Exxon Mobil bets on Brazil, buys ten oil blocks in auction
Exxon Mobil vastly expanded its presence in Brazil on the 27th September, winning ten blocks in the country’s 14th round of bidding for oil exploration and production rights, helping the cash-strapped nation fetch a record 3.8 billion reais (US$1.19 billion).
Exxon Mobil took six blocks in consortia with state-controlled oil giant Petroleo Brasileiro in the promising offshore Campos basin, after bidding 2.24 billion reais for one block. That was Brazil’s highest-ever such bid.
Prior to the auction the US company was among the few oil majors without a presence in the exploration of the recently discovered large offshore fields in Brazil.
Exxon Mobil also bought two blocks which it will operate on its own in the Campos basin, which abuts Brazil’s pre-salt area where hydrocarbons are trapped under a layer of salt below the ocean floor.
It won a further two blocks in the Sergipe-Alagoas basin that it will develop with Queiroz Galvao Exploracao e Producao (QGEP) and Murphy Oil Corporation.
The results came as a surprise after Brazil’s oil regulator ANP managed to sell just one of 76 blocks on offer in the highly productive Santos basin by late morning.
Analysts had said lacklustre oil price performance and dwindling cash for investments might have dented appetite.
But Exxon Mobil, which also made a record bid of 1.2 billion reais with Petrobras for a Campos block, helped Brazil achieve the record take.
Asked after the auction why he spent so much on the bids, Petrobras CEO Pedro Parente said he had information suggesting the blocks were part of the pre-salt area, one of the world’s largest oil discoveries in recent decades.
The auction was seen as a test of whether market-friendly reforms under President Michel Temer could tempt investors back to a sector struggling after years of state meddling and tarnished by a corruption scandal at Petrobras.
In the last round, in December 2015, ANP raised just 121 million reais, as tough local content rules under Mr Temer’s predecessor Dilma Rousseff discouraged major foreign companies from investing.
On the 27th September Brazil sold just 37 of the areas on offer.
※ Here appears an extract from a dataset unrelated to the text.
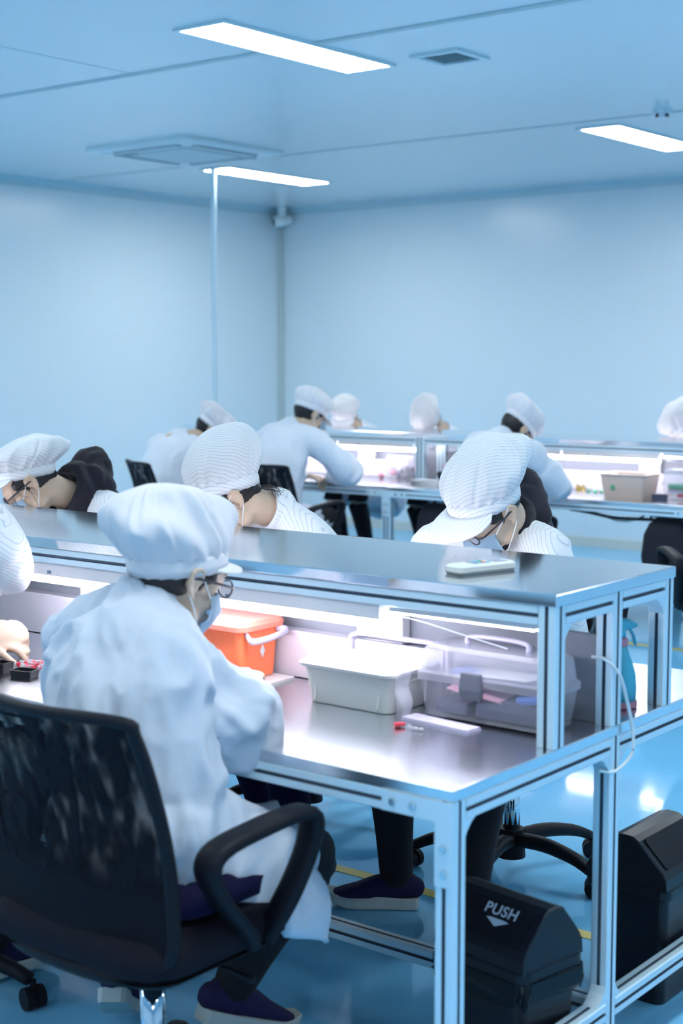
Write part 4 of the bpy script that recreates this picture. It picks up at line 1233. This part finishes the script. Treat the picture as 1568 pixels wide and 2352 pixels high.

Still, the country raised well over the 1.69 billion reais (US$529.85 million) it expected had it placed all 287 onshore and offshore exploration blocks.
Officials had said they expected to sell up to 40 percent of the blocks.
Environmental activists protested the auction and threatened to invade the Rio de Janeiro hotel where the round was taking place. They were removed after scuffling with hotel security staff.
Other winners included China’s CNOOC and Spain’s Repsol which took offshore blocks in the Espirito Santo basin with signing bonuses for 23.55 million reais (US$7.38 million) and 23 million reais respectively.
The auction was Brazil’s 14th round for blocks outside of the coveted pre-salt area and should gauge appetite for the country’s second and third pre-salt rounds next month.